Neste momento há um excelente grupo de realizadoras italianas a fazer cinema. Na sua perspetiva, é um bom momento, apesar de tudo, em Itália?
É verdade que em Itália sentimos a vaga que se seguiu ao #metoo. As grandes cadeias nacionais e as plataformas internacionais que chegaram a Itália começaram a escolher cada vez mais filmes feitos por mulheres. O cinema italiano tem os seus grandes mestres, mas praticamente só homens. Só tivemos duas realizadoras que conseguiram fazer o seu percurso, a Lina Wertmuller e a Liliana Cavani. Hoje há mais, mas ainda poucas. Penso que por vezes é necessário forçar a mudança.
A Jasmine está em Portugal para a Festa do Cinema Italiano, mas será que a situação política e social em Itália é festiva?
De forma alguma. E o cinema está um pouco parado. O governo está a ser muito duro com o cinema, com o fim dos incentivos fiscais. O governo pensa que os realizadores de cinema são um bando de esquerdistas. A indústria de cinema move imensa gente, não são apenas atores e realizadores, e o momento atual é muito perigoso para todos. O cinema é a imagem de um país para o mundo. Como a música e todas as artes.

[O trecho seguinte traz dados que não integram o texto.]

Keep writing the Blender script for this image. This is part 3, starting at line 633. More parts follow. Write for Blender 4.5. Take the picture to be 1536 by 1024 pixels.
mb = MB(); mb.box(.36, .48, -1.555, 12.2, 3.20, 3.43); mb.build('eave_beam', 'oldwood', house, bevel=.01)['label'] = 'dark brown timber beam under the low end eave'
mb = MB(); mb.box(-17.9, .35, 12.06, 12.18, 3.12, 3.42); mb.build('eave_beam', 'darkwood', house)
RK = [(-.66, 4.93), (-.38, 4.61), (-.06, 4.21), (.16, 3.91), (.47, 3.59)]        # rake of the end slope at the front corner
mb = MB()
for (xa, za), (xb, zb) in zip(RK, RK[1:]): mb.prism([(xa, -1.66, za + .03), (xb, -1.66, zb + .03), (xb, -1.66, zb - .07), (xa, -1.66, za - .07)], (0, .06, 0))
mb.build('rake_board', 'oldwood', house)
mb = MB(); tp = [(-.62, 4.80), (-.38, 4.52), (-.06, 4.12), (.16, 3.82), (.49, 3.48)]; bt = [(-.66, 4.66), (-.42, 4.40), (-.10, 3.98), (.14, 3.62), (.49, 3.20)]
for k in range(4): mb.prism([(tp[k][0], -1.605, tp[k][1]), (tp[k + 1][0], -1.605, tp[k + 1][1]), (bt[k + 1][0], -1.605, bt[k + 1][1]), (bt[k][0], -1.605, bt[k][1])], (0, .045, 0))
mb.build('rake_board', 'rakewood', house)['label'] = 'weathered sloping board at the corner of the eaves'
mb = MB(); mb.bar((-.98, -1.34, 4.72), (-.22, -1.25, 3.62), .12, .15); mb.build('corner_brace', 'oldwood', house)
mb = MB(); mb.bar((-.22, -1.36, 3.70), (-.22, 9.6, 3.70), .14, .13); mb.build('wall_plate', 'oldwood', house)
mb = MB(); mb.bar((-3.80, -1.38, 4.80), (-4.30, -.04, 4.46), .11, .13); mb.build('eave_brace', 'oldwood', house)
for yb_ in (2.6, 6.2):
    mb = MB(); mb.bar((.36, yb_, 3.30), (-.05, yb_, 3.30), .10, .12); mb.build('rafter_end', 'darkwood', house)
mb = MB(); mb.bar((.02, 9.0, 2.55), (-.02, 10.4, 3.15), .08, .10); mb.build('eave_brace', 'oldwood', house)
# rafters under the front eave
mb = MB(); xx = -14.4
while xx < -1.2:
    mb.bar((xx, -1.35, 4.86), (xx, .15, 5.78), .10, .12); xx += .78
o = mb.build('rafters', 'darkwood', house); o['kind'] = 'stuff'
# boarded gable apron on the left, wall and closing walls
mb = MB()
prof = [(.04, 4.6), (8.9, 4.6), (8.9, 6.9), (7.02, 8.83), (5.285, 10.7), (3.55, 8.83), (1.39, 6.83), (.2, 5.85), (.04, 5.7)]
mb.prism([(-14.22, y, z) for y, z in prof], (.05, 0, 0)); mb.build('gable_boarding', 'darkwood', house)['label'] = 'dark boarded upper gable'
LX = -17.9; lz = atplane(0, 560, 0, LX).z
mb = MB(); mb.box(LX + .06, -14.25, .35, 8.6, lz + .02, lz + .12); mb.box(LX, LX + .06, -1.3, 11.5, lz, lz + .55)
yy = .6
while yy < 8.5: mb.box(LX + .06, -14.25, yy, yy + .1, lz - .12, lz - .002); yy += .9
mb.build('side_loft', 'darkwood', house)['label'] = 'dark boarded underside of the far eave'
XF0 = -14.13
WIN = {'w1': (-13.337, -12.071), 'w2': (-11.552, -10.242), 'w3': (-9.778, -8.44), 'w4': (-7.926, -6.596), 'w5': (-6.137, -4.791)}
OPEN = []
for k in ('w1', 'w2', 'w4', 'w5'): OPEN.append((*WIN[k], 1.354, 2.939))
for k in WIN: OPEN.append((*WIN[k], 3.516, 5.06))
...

Os seus dois primeiros filmes foram “O Quarto do Filho”, de Nanni Moretti, e “A Melhor Juventude”, de Marco Tullio Giordana. Sente que viveu de perto um certo renascimento do cinema italiano?
Tive imensa sorte. Eu não pensava ser atriz. Mas o Nanni Moretti descobriu-me no liceu. Depois parei durante dois anos, porque queria ser arqueóloga. E depois fiz o filme do Giordana. Foram duas etapas importantes, que fiz sem saber a sua importância. Depois, como estava convencida que não ia ser necessário estar sempre a fazer filmes, tentei estar sempre em bons projetos. E comecei a fazer filmes também em França. Mas foi sempre uma questão de sorte.
Que relação tem com Portugal e o cinema português?
Já tinha estado em Lisboa várias vezes. Pelo prazer de visitar a cidade e também porque uma parte da minha família morava aqui. E tenho algumas amigas que vieram estudar para Lisboa. Eu vivo em Roma, uma cidade onde há o prazer de viver, Mas aqui ainda se sente mais. Lisboa é uma cidade agradável para se viver. Depois, é verdade que as pessoas de Lisboa devem ter os seus problemas com esta situação.